Marie on the other side lived with his father who was the locksmith to Paris Museum of Natural History where it housed one of the priceless diamond Sea of Flames. Although Marie quickly lost her sight at an early age, his father showed unconditional love and patience towards her unquenched curiosity. He taught her how to navigate cities using precisely crafted wooden model cities. Soon, the war started and German troop quickly conquered France. Marie’s father took her to her great uncle, but he was soon arrested afterwards. Before his arrest, he left the Sea of Flame in the model house he built for Marie. Initially unnerving, but soon she bonded well with her great uncle Etienne. Through Marie, Mr. Doerrs magically depicted a rich, colorful world of the unseen realm.

Throughout the entire book there was little direct description of war, but its haunting existence was undeniable – silently weaving, crushing and creating destinies. It was a cruel period of human history. The unceremonious, nonchalant death of Werner, arrest of Marie’s father, rape of Jutta and beating of Fredrick made them all the more shell shocking. It is as if the painful tragedies were just too common during that time that they hardly merit much attention.

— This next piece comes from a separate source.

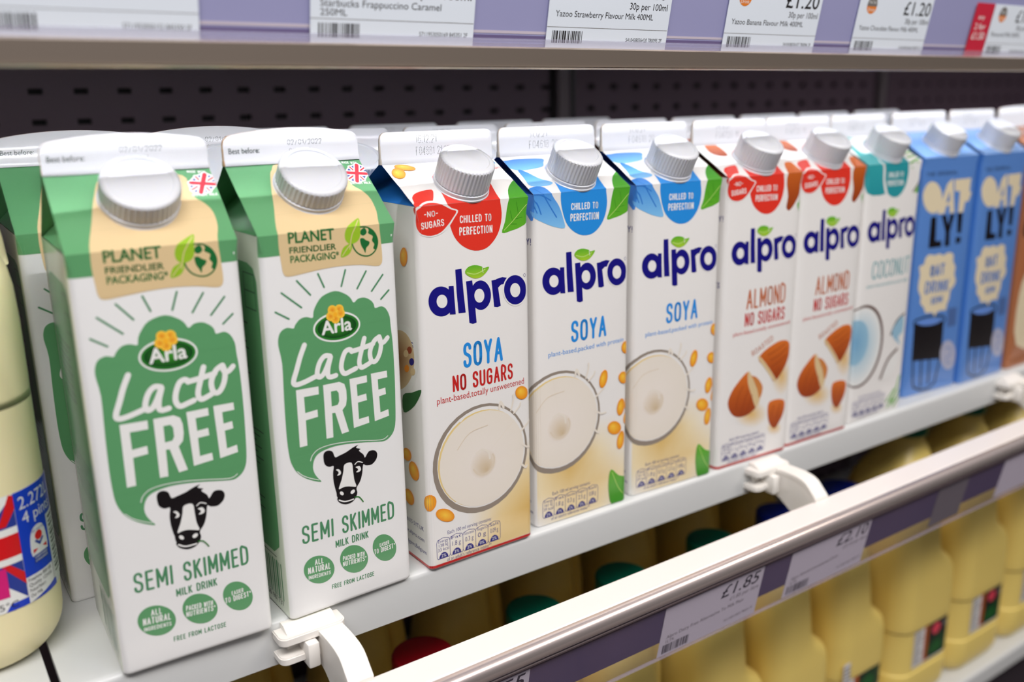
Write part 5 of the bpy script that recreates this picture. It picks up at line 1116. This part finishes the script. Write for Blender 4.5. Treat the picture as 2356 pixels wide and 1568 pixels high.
ticket(UP,-73.,82.,1.7,38,upt('','5711953050152 845350 2F',None,False,4,82.,None)[1:],'large blurred white ticket above the first green milk carton',GU)
ticket(UP,55.9,82.3,1.7,38,[e for e in upt('Starbucks Frappuccino Caramel','5711953050169 845351 2F',None,False,5,82.,'per 100ml')[:1]]+upt('  ','5711953050169 845351 2F',None,False,5,82.,'per 100ml')[1:]+[('T','blk2',2,'250ML',(4.5,11.9),(17,11.9),2.8,0,'B')],'white price ticket for a caramel coffee drink, above the second green carton',GU)
ticket(UP,181.5,82.5,1.7,38,upt('Yazoo Strawberry Flavour Milk 400ML','5410438036420 780095 2F',sd=6),'white price ticket for strawberry flavour milk',GU)
ticket(UP,308.6,82.,1.7,38,upt('Yazoo Banana Flavour Milk 400ML','5410438036437 780096 2F',sd=7),'white price ticket for banana flavour milk',GU)
ticket(UP,428.,81.,1.6,38,upt('Yazoo Chocolate Flavour Milk 400ML','5410438036444 780097 2F',sd=8),'white price ticket for chocolate flavour milk, left of the red tag',GU)
ticket(UP,563.6,23.5,1.2,38,[('T','w',2,'any',(6,27),(14,27),3,.2,'B'),('T','w',2,'2 for',(4,20),(18,20),4,.3,'B'),('T','w',2,'£1.50',(3.5,13),(19.5,13),5,.35,'B')],'red offer tag beside the last white ticket in the upper rail',GU,'rs')
ticket(UP,588.,66.,1.2,38,upt('Flavoured Milk 500ML','5000128974066 781102 2F','£1.45',sd=9,w=66.),'white price ticket cut by the picture edge right of the red tag',GU)
def lot(name,price,sd,w=86.,name2='1LTR',per=''):
    it=[('T','blk2',2,price,(w-38,25.6),(w-5,26.6),9.0,.35,'I'),('T','gr',2,per or price+' per litre',(w-29,20.8),(w-3,21.6),3.0,0,'I'),
       ('T','gr',2,name,(5,12.6),(5+min(66,len(name)*1.62),15.4),2.7,0,'B'),('T','gr',2,'5411188110835 780201 2F',(w-30,4.4),(w-4,5.6),1.8,0,'B')]+bars(3.2,1.6,22,6.6,sd)
    if name2: it.append(('T','gr',2,name2,(5,9.4),(12,9.4),2.2,0,'B'))
    return it
GLR='price tickets in the lower rail'
ticket(LO,49.,85.,1.6,37.8,lot('Lactofree Semi Skimmed Milk Drink','£1.55',11),'price ticket at the bottom of the lower rail, mostly cut off by the frame',GLR,'lw')
ticket(LO,231.5,85.5,1.0,38.4,lot('Alpro Dairy Free Alternative To Milk Plain','£1.85',12),'white price ticket reading 1.85 in the lower rail',GLR,'lw')
ticket(LO,344.,84.5,1.6,38,lot('Alpro Almond Unsweetened Drink','£2.10',13),'white price ticket reading 2.10 in the lower rail',GLR,'lw')
ticket(LO,512.,41.,3.6,35,[('P','gr',2,0,[(10,4),(38,8),(38,30),(10,28)],None)],'narrow grey ticket right of the 2.10 ticket',GLR,'gr')
ticket(LO,606.,85.,2.6,37,[],'price ticket at the right picture edge in the lower rail',GLR,'lw')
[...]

The book often left half page blank which made this page turner even quicker to finish. This much acclaimed Pulitzer prize winner isn’t an intense emotional rollercoaster or a nail biting thriller. The book had chapters of gripping cat mouse game where Marie tried to escape from a murderous German curator; however, I still find the overall reading a bit lackluster. It is only when I chew over the details afterwards, my mind was entangled with the subtle yet distinctive emotional struggle within each character. How many of us have the courage to make the right, yet often harder decision at character testing times?